Uniform sampling of k integers from [0:n)

Question

My goal is to sample k integers from 0, ... n-1 without duplication. The order of sampled integers doesn't matter. At every each call (which occurs very often), n and k will slightly vary but not much (n is about 250,000 and k is about 2,000). I've come up with the following amortized O(k) algorithm:

1. Prepare an array A with items 0, 1, 2, ... , n-1. This takes O(n) but since n is relatively stable, the cost can be made amortized constant.
2. Sample a random number r from [0:i] where i = n - 1. Here the cost is in fact related to n, but as n is not VERY BIG, this dependency is not critical.
3. Swap the rth item and the ith item in the array A.
4. Decrease i by 1.
5. Repeat k times the steps 2~4; now we have a random permutation of length k at the tail of A. Copy this.
6. We should roll back A to its initial state (0, ... , n-1) to keep the cost of the step 1 constant. This can be done by push r to a stack of length k at each pass of step 2. Preparation of the stack requires amortized constant cost.

I think uniform sampling of permutation/combination should be an exhaustively studied problem, so either (1) there is a much better solution, or at least (2) my solution is a (minor modification of) a well-known solution. Thus,

• In case (1), I want to know that better solution.
• In case (2), I want to find a reference.

Please help me. Thanks.

Answer 1

1. If k is much less than n -- say, less than half of n -- then the most efficient solution is to keep the numbers generated in a hash table (actually, a hash set, since there is no value associated with a key). If the random number happens to already be in the hash table, reject it and generate another one in its place. With the actual values of k and n suggested (k ∼ 2000; n ∼ 250,000) the expected number of rejections to generate k unique samples is less than 10, so it will hardly be noticeable. The size of the hash table is O(k), and it can simply be deleted at the end of the sample generation.

2. It is also possible to simulate the FYK shuffle algorithm using a hash table instead of a vector of n values, thereby avoiding having to reject generated random numbers. If you were using a vector A, you would start by initializing A[i] to i, for every 0 ≤ i < k. With the hash table H, you start with an empty hash table, and use the convention that H[i] is considered to be i if the key i is not in the hash table. Step 3 in your algorithm -- "swap A[r] with A[i]" -- becomes "add H[r] as the next element of the sample and set H[r] to H[i]". Note that it is unnecessary to set H[i] because that element will never be referred to again: all subsequent random numbers r are generate from a range which does not include i.

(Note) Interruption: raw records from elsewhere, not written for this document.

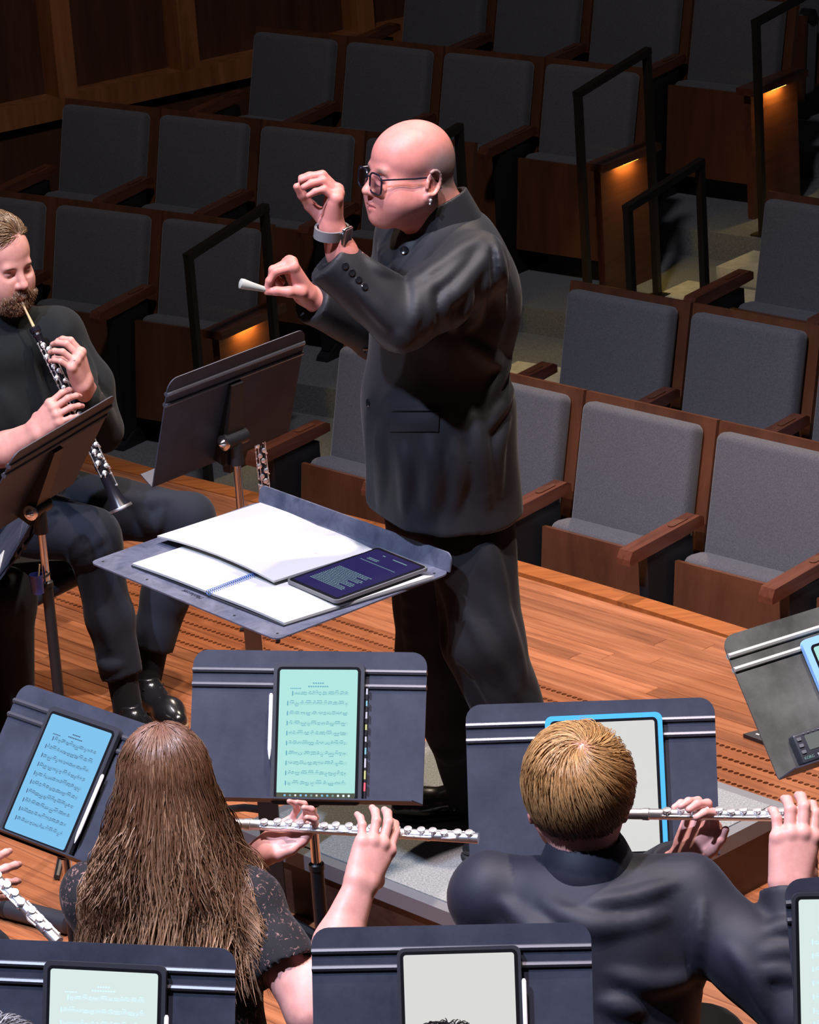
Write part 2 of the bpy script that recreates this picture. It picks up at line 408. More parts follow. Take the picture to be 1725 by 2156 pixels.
# ================================================================== auditorium seats
SEATP = 0.5636
def make_seat():
    # local: +x along the row, +y away from the stage, z up, origin on the floor below the back cushion's lower left corner
    s = empty('theatre_seat')
    tb = R_(13); cw = 0.475; ch = 0.50
    up = np.array([0, math.sin(tb), math.cos(tb)]); bk = np.array([0, math.cos(tb), -math.sin(tb)]); ex = np.array([1.0, 0, 0])
    M = np.array([ex, bk, up]).T
    b0 = np.array([0, 0.0, 0.40])                          # lower left front corner of back cushion
    MB().rbox(b0+ex*cw/2+up*ch/2+bk*0.03, (cw, 0.075, ch), 0.028, M=M).build('back_cushion', 'seat_fabric', s)
    MB().box(b0+ex*(cw/2)+up*(ch/2-0.10)+bk*0.075, (SEATP-0.012, 0.022, ch+0.245), M).build('back_panel', 'seat_wood', s)
    ts = R_(7); us_ = np.array([0, math.sin(ts), math.cos(ts)]); bs = np.array([0, math.cos(ts), -math.sin(ts)]); M2 = np.array([ex, bs, us_]).T
    p0 = np.array([-0.012, -0.135, 0.115]); sw = 0.495; sh = 0.40
    MB().rbox(p0+ex*sw/2+us_*(sh/2+0.018)+bs*0.065, (sw-0.01, 0.11, sh), 0.032, M=M2).build('seat_cushion', 'seat_fabric', s)
    MB().box(p0+ex*sw/2+us_*sh/2, (sw, 0.018, sh), M2).build('seat_panel', 'seat_wood', s)
    MB().cyl(p0+ex*(sw-0.055)+us_*(sh-0.005)+bs*0.05, p0+ex*(sw+0.002)+us_*(sh-0.005)+bs*0.05, 0.036, 16).build('hinge_cap', 'black_steel', s)
    return s
def make_arm():
    # armrest with its steel standard; local origin on the floor at the seat division
    s = empty('armrest')
    b = MB()
    pts = [(-0.30, 0.575), (-0.285, 0.60), (0.04, 0.622), (0.06, 0.612), (0.06, 0.585), (-0.06, 0.572), (-0.30, 0.555)]
    b.prism([(p[0], p[1]) for p in pts], (-0.027, 0, 0), (0, 1, 0), (0, 0, 1), (1, 0, 0), 0.054); ab = b.build('arm_board', 'arm_wood', s)
    b = MB(); b.prism(rrect(0.026, 0.085, 0.012), (0, -0.035, 0.6185), (1, 0, 0), (0, 1, 0.067), (0, -0.067, 1), 0.0015); b.build('inlay', 'seat_wood', ab)
    st = MB().box((0, -0.10, 0.30), (0.038, 0.22, 0.52)).build('standard', 'black_steel', s)
    b = MB(); b.prism([(-0.24, 0), (-0.23, 0.02), (-0.16, 0.06), (0.02, 0.06), (0.08, 0.02), (0.09, 0)], (-0.03, 0, 0), (0, 1, 0), (0, 0, 1), (1, 0, 0), 0.06); b.build('foot', 'black_steel', st)
    return s
SEAT = make_seat(); ARM = make_arm(); used = [False, False]
# rows: fitted position of the back cushion's upper left corner of seat 0, row angle
SEATTOP = np.array([0, math.sin(R_(13))*0.5, 0.40+math.cos(R_(13))*0.5])
LEFT = [((-0.916, 13.957, 0.376), 0.637), ((-0.074, 14.555, 0.504), 0.653), ((0.721, 15.194, 0.621), 0.705), ((1.44, 15.84, 0.745), 0.72), ((2.2, 16.45, 0.87), 0.73)]
RIGHTR = [((0.584, 11.012, 0.441), 0.796), ((0.617, 12.265, 0.456), 0.769), ((1.397, 12.852, 0.580), 0.773), ((2.05, 13.5, 0.70), 0.775)]
ROWS = []
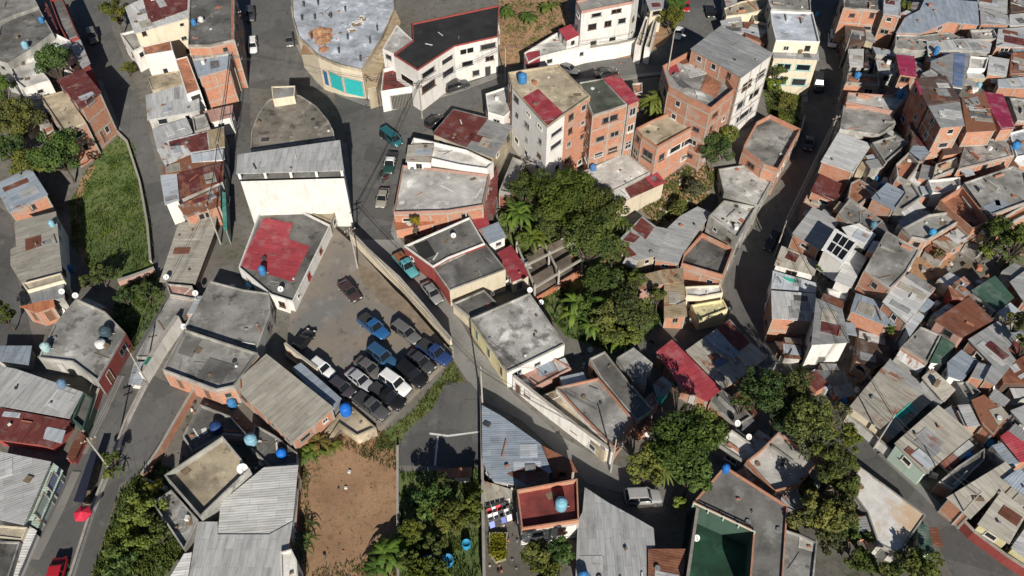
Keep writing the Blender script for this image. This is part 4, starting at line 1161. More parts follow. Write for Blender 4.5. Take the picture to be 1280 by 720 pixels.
# ---- below the upper road
B("540,167 567,136 611,147 642,157 617,197 583,185", 5, 'zinc:grey', 'tan', 'half rust-red and half grey tin roof by the upper road', rust=.15, s=(0, .03), patch=[("541,167 567,137 610,148 583,184", 'maroon')])
B("607,117 634,108 646,131 630,146 610,140", 6, 'slab:slablight', 'white', 'small white flat house between tower and rust-red roof', par=.3)
B("517,172 541,177 583,187 617,203 609,211 575,206 540,198 511,186", 5.2, 'slab:slabwhite', 'white', 'brilliant white parapet roof below the rust-red roof', par=.7, parc='white', win=.3)
B("510,181 543,180 539,203 507,202", 6.2, 'zinc:beige', 'white', 'small striped canopy roof on the white parapet house', rust=.35)
B("503,206 538,209 612,218 604,256 560,263 492,265", 5, 'slab:slablight', 'brick', 'wide pale concrete deck of the long house beside the plaza', par=.45, parc='pink', rust=.35, e={5: 'red'})
B("624,238 641,196 656,202 650,216 637,241", 4, 'slab:slabmid', 'dkbrick', 'grey wedge roof squeezed between deck house and tower', par=.5)
B("608,236 622,206 622,240 618,268 606,266", 4, 'zinc:maroon', 'brown', 'narrow dark red passage roof by the gully trees')
B("492,274 541,265 543,279 494,288", 2.7, 'zinc:orange', 'brick', 'long orange awning beside the plaza lane', rust=.0, name='awning_stall', cat='stall')
B("584,263 606,262 612,280 592,290", 3.6, 'zinc:red', 'brick', 'little red and dark roof next to the orange awning')
HS = .46
# ---- centre
B("505,307 587,271 606,304 560,322 541,333", 6.4, 'slab:slabdark', 'red', 'dark grey roof, upper half of the red walled street house', rust=.5, par=.35, parc='white', patch=[("517,306 534,300 545,318 528,325", 'black', 'slab')], e={4: 'red'})
B("541,334 607,304 632,336 562,363", 6.7, 'slab:slabdark', 'cream', 'dark grey roof, lower half of the red walled street house', rust=.5, par=.2, parc='grey', e={3: 'red'}, win=.4)
B("600,286 623,277 633,296 611,305", 5.6, 'zinc:blue', 'white', 'small bluish sheet roof behind the dark street house', rust=0)
B("621,316 639,306 663,344 640,352", 4.6, 'zinc:red', 'cream', 'slanted bright red roof beside the unfinished concrete frame', rust=.0)
B("566,379 605,362 624,381 588,397", 4.4, 'slab:slabdark', 'cream', 'dark square roof joined to the large mottled slab', par=.25, parc='grey', rust=.4)
B("588,398 662,366 706,430 634,465", 7, 'slab:slablight', 'yellow', 'large pale mottled slab roof with yellow street wall', rust=.85, par=.25, parc='grey', e={2: 'white'}, win=.7)
B("640,470 690,446 714,460 662,488", 3.4, 'slab:pink', 'pink', 'cluttered pink porch roof below the mottled slab', par=.3, patch=[("668,455 688,449 696,462 676,471", 'blue', 'zinc'), ("692,452 706,447 713,459 700,466", 'lgrey', 'zinc')], clut=4)
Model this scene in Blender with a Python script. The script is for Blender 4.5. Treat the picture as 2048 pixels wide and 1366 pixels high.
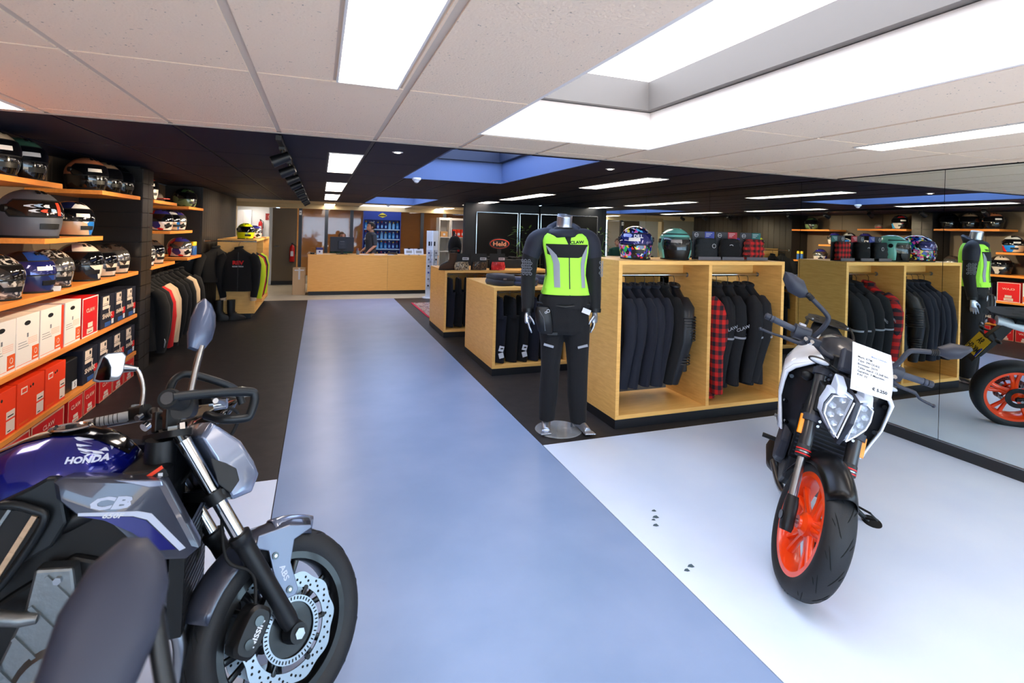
import bpy, bmesh, math, random
from mathutils import Vector, Matrix, noise
from math import sin, cos, pi, radians, atan2, sqrt
SC = bpy.context.scene
for o in list(bpy.data.objects): bpy.data.objects.remove(o)
COL = SC.collection
random.seed(7)

# ---------------------------------------------------------------- camera
YAW = math.atan(384/1040); ROLL = math.atan(.027)
_R = Vector((cos(YAW), -sin(YAW), 0)); _F = Vector((sin(YAW), cos(YAW), 0)); _U = Vector((0, 0, 1))
cam = bpy.data.cameras.new('camera'); camo = bpy.data.objects.new('camera', cam); COL.objects.link(camo)
rr = _R*cos(ROLL)+_U*sin(ROLL); uu = -_R*sin(ROLL)+_U*cos(ROLL)
m = Matrix((rr, uu, -_F)).transposed().to_4x4(); m.translation = (0, 0, 1.6)
camo.matrix_world = m
cam.sensor_width = 36; cam.lens = 36*1040/2048; cam.shift_y = -221.5/2048
cam.clip_start = .02; cam.clip_end = 200
cam.dof.use_dof = True; cam.dof.focus_distance = 3.4; cam.dof.aperture_fstop = 4.5
SC.camera = camo

# ---------------------------------------------------------------- world, exposure
W = bpy.data.worlds.new('world'); SC.world = W; W.use_nodes = True
bg = W.node_tree.nodes['Background']
bg.inputs[0].default_value = (.55, .76, 1.0, 1); bg.inputs[1].default_value = 6.0
bounce_sun = bpy.data.lights.new('sun', 'SUN'); bounce_sun.energy = 14.0; bounce_sun.color = (1, .86, .68); bounce_sun.angle = radians(1)  # added warm sun: hits the outside paving so its bounce lifts the ceiling
suno = bpy.data.objects.new('sun', bounce_sun); COL.objects.link(suno); suno.rotation_euler = Vector((.35, .42, -.84)).to_track_quat('-Z', 'Y').to_euler()
SC.view_settings.view_transform = 'Standard'; SC.view_settings.look = 'None'
SC.view_settings.exposure = 0.58; SC.view_settings.gamma = 1.0
SC.view_settings.use_curve_mapping = False
LAMP = 9.5      # fluorescent panels
SKYL = 3.2      # opal roof lights
SPOT_W = 85.0   # track spotlights, watts

# ---------------------------------------------------------------- helpers
def lin(c):
    return tuple(((v/255)/12.92 if v/255 <= .04045 else ((v/255+.055)/1.055)**2.4) for v in c)
_mats = {}
def mat(name, col=(128, 128, 128), rough=.5, metal=0., spec=.5, coat=0., trans=0., emit=None, es=1., alpha=1.,
        var=None, bump=None, wood=None, sheen=0., ior=1.45):
    if name in _mats: return _mats[name]
    M = bpy.data.materials.new(name); M.use_nodes = True; nt = M.node_tree; b = nt.nodes['Principled BSDF']
    c = lin(col)
    b.inputs['Base Color'].default_value = (*c, 1); b.inputs['Roughness'].default_value = rough
    b.inputs['Metallic'].default_value = metal; b.inputs['Specular IOR Level'].default_value = spec
    b.inputs['Coat Weight'].default_value = coat; b.inputs['Coat Roughness'].default_value = .05
    b.inputs['Transmission Weight'].default_value = trans; b.inputs['IOR'].default_value = ior
    b.inputs['Alpha'].default_value = alpha; b.inputs['Sheen Weight'].default_value = sheen
    if emit:
        b.inputs['Emission Color'].default_value = (*lin(emit), 1); b.inputs['Emission Strength'].default_value = es
    L = nt.links.new
    if var or wood or bump:
        tc = nt.nodes.new('ShaderNodeTexCoord'); mp = nt.nodes.new('ShaderNodeMapping'); L(tc.outputs['Object'], mp.inputs[0])
    if var:   # (second colour, scale, detail)
        n = nt.nodes.new('ShaderNodeTexNoise'); n.inputs['Scale'].default_value = var[1]; n.inputs['Detail'].default_value = var[2]
        L(mp.outputs[0], n.inputs['Vector'])
        r = nt.nodes.new('ShaderNodeValToRGB'); r.color_ramp.elements[0].position = .35; r.color_ramp.elements[1].position = .68
        r.color_ramp.elements[0].color = (*c, 1); r.color_ramp.elements[1].color = (*lin(var[0]), 1)
        L(n.outputs['Fac'], r.inputs[0]); L(r.outputs[0], b.inputs['Base Color'])
    if wood:  # (second colour, stretch vector)
        mp.inputs['Scale'].default_value = wood[1]
        n = nt.nodes.new('ShaderNodeTexNoise'); n.inputs['Scale'].default_value = 6; n.inputs['Detail'].default_value = 6
        n.inputs['Distortion'].default_value = .6; L(mp.outputs[0], n.inputs['Vector'])
        r = nt.nodes.new('ShaderNodeValToRGB'); r.color_ramp.elements[0].position = .3; r.color_ramp.elements[1].position = .75
        r.color_ramp.elements[0].color = (*c, 1); r.color_ramp.elements[1].color = (*lin(wood[0]), 1)
        L(n.outputs['Fac'], r.inputs[0]); L(r.outputs[0], b.inputs['Base Color'])
    if bump:  # (scale, strength)
        n2 = nt.nodes.new('ShaderNodeTexNoise'); n2.inputs['Scale'].default_value = bump[0]; n2.inputs['Detail'].default_value = 3
        L(tc.outputs['Object'], n2.inputs['Vector'])
        bp = nt.nodes.new('ShaderNodeBump'); bp.inputs['Strength'].default_value = bump[1]; bp.inputs['Distance'].default_value = .01
        L(n2.outputs['Fac'], bp.inputs['Height']); L(bp.outputs[0], b.inputs['Normal'])
    _mats[name] = M; return M
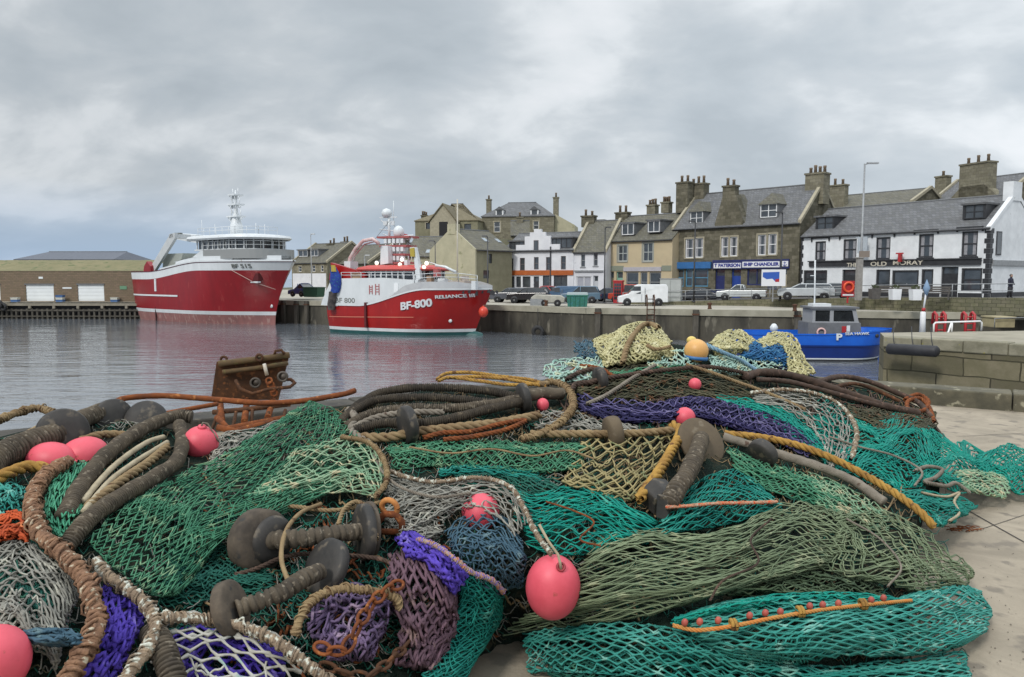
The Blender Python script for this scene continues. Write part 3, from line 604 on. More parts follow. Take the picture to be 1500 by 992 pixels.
# ---------------------------------------------------------------- houses left, between and behind the trawlers
b = Bld('dormered_house', 'stone house with two white dormers seen between the trawlers', 'building', 428, 118, 480, 112, -1.2, 9)
for r in ((437,442,390,398), (457,462,389,398), (470,474,389,398)): b.window(r, white, mull=0, sur=lintel)
for r in ((446,450,410,420), (461,466,411,419)): b.window(r, dk, mull=0, trans=0, sill=False)
b.shell(rubblelt, slate2, b.rect((450,460,385.5,420))[3], b.loc(455, 359.5, 4.5)[1], skews=True)
for r in ((437,450.5,366.8,376), (455,466,366,375.5)): b.dormer(r, white, slate, leadm, flat=True, yf=1.2, mull=1, trans=0)
b.chimney((482,492,357,368), 4.5, rubble, 2)
MB().box(0.3, b.W-.3, -.06, -.003, .2, 3.3).build('render', harl2, b.t)
b = Bld('brown_gabled_house', 'stone house with a tall chimney behind the stern of the smaller trawler', 'building', 481, 116, 540, 108, -1.2, 9)
b.window((500,505,392,400), white, mull=0); b.shell(rubblelt, slate2, b.rect((500,510,387,420))[3], b.loc(510, 362, 4.5)[1], skews=True); b.chimney((503,511,354,364), 4.5, rubble, 2)
b = Bld('long_slate_house', 'long grey slate roofed house behind the mast of the smaller trawler', 'building', 541, 110, 596, 104, -1.2, 9)
b.window((560,565,392,400), white, mull=0); b.shell(beiged, slate, b.rect((560,570,385,420))[3], b.loc(570, 359, 4.5)[1]); b.chimney((588,597,349,361), 4.5, rubble, 3, potm=redp)
# ---------------------------------------------------------------- roofs behind the pub
b = Bld('rear_house', 'grey roofed house behind the left half of the pub with a two pot chimney', 'building', 1205, 92, 1330, 84, 0, 9)
b.shell(rubble, slate2, b.loc(1260, 303, 0)[1], b.loc(1265, 286, 4.5)[1], skews=True); b.chimney((1216.5,1239,271,310), .6, rubblelt, 2)
b = Bld('mossy_roofed_house', 'mossy roofed house behind the middle of the pub', 'building', 1300, 100, 1372, 94, 0, 8)
mossr = slatemat('mossy_tiles', (.11,.11,.06), (.085,.08,.05), (.10,.10,.035))
b.shell(rubble, mossr, b.loc(1340, 298, 0)[1], b.loc(1340, 284, 4)[1])
b = Bld('tall_rear_house', 'tall slate roofed house with a massive rubble chimney behind the right of the pub', 'building', 1352, 88, 1460, 80, 0, 10)
b.shell(rubble, slate, b.loc(1400, 300, 0)[1], b.loc(1400, 268, 5)[1], skews=True); b.chimney((1372.5,1389,258,285), 5, rubblelt, 1); b.chimney((1409,1452,239,300), 1.2, rubblelt, 3, wy=1.3)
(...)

   Because the hash table in this case contains both keys and values, it is larger than the hash set used in alternative 1, above, and the increased size (and consequent increase in memory cache misses) is likely to cause more overhead than is saved by eliminating rejections. However, it has the advantage of working even if k is occasionally close to n.

3. Finally, in your proposed algorithm, it is actually quite easy to restore A in O(k) time. A value A[j] will have been modified by the algorithm only if:

   a. n − k ≤ j < n, or

   b. there is some i such that n − k ≤ i < n and A[i] = j.

   Consequently, you can restore the vector A by looking at each A[i] for n − k ≤ i < n: first, if A[i] < n−k, set A[A[i]] to A[i]; then, unconditionally set A[i] to i.